-- What you are asked to do --
Return the full material exactly.

-- Data section --
::::::

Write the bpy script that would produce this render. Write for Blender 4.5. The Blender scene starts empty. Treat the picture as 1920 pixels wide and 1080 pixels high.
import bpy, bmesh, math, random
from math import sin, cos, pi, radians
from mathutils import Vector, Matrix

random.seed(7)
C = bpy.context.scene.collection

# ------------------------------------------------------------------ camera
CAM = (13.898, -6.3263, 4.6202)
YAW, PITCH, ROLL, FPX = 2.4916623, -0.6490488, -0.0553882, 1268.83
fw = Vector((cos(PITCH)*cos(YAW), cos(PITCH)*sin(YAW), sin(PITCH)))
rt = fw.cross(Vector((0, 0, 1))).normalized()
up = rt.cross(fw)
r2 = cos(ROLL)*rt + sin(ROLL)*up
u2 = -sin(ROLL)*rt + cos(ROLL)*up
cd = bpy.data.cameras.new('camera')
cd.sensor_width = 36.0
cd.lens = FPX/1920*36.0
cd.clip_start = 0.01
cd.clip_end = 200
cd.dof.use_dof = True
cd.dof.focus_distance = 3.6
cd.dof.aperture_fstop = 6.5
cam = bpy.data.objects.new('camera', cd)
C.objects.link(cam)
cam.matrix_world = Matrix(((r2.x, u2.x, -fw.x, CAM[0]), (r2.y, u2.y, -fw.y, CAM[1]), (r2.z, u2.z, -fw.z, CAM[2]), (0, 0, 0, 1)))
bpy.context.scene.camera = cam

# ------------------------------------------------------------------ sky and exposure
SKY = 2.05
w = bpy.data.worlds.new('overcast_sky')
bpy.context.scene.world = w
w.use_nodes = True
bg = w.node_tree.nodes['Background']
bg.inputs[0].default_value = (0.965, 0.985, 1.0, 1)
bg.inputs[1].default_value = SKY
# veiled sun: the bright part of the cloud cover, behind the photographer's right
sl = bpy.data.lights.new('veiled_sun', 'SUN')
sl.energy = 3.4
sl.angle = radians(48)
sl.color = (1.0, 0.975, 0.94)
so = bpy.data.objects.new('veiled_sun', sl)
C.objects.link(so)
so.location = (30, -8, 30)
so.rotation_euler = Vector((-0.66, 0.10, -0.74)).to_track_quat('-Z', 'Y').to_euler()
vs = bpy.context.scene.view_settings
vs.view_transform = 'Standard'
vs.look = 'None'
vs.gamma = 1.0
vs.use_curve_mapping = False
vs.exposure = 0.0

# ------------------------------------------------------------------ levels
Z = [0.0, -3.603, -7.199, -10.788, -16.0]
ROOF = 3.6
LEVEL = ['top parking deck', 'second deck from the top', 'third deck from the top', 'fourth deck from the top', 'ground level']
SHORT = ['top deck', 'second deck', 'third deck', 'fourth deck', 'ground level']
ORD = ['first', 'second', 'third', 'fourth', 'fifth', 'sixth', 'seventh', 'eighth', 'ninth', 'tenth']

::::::

-- Exercise output --
Write the bpy script that would produce this render. Write for Blender 4.5. The Blender scene starts empty. Treat the picture as 1920 pixels wide and 1080 pixels high.
import bpy, bmesh, math, random
from math import sin, cos, pi, radians
from mathutils import Vector, Matrix

random.seed(7)
C = bpy.context.scene.collection

# ------------------------------------------------------------------ camera
CAM = (13.898, -6.3263, 4.6202)
YAW, PITCH, ROLL, FPX = 2.4916623, -0.6490488, -0.0553882, 1268.83
fw = Vector((cos(PITCH)*cos(YAW), cos(PITCH)*sin(YAW), sin(PITCH)))
rt = fw.cross(Vector((0, 0, 1))).normalized()
up = rt.cross(fw)
r2 = cos(ROLL)*rt + sin(ROLL)*up
u2 = -sin(ROLL)*rt + cos(ROLL)*up
cd = bpy.data.cameras.new('camera')
cd.sensor_width = 36.0
cd.lens = FPX/1920*36.0
cd.clip_start = 0.01
cd.clip_end = 200
cd.dof.use_dof = True
cd.dof.focus_distance = 3.6
cd.dof.aperture_fstop = 6.5
cam = bpy.data.objects.new('camera', cd)
C.objects.link(cam)
cam.matrix_world = Matrix(((r2.x, u2.x, -fw.x, CAM[0]), (r2.y, u2.y, -fw.y, CAM[1]), (r2.z, u2.z, -fw.z, CAM[2]), (0, 0, 0, 1)))
bpy.context.scene.camera = cam

# ------------------------------------------------------------------ sky and exposure
SKY = 2.05
w = bpy.data.worlds.new('overcast_sky')
bpy.context.scene.world = w
w.use_nodes = True
bg = w.node_tree.nodes['Background']
bg.inputs[0].default_value = (0.965, 0.985, 1.0, 1)
bg.inputs[1].default_value = SKY
# veiled sun: the bright part of the cloud cover, behind the photographer's right
sl = bpy.data.lights.new('veiled_sun', 'SUN')
sl.energy = 3.4
sl.angle = radians(48)
sl.color = (1.0, 0.975, 0.94)
so = bpy.data.objects.new('veiled_sun', sl)
C.objects.link(so)
so.location = (30, -8, 30)
so.rotation_euler = Vector((-0.66, 0.10, -0.74)).to_track_quat('-Z', 'Y').to_euler()
vs = bpy.context.scene.view_settings
vs.view_transform = 'Standard'
vs.look = 'None'
vs.gamma = 1.0
vs.use_curve_mapping = False
vs.exposure = 0.0

# ------------------------------------------------------------------ levels
Z = [0.0, -3.603, -7.199, -10.788, -16.0]
ROOF = 3.6
LEVEL = ['top parking deck', 'second deck from the top', 'third deck from the top', 'fourth deck from the top', 'ground level']
SHORT = ['top deck', 'second deck', 'third deck', 'fourth deck', 'ground level']
ORD = ['first', 'second', 'third', 'fourth', 'fifth', 'sixth', 'seventh', 'eighth', 'ninth', 'tenth']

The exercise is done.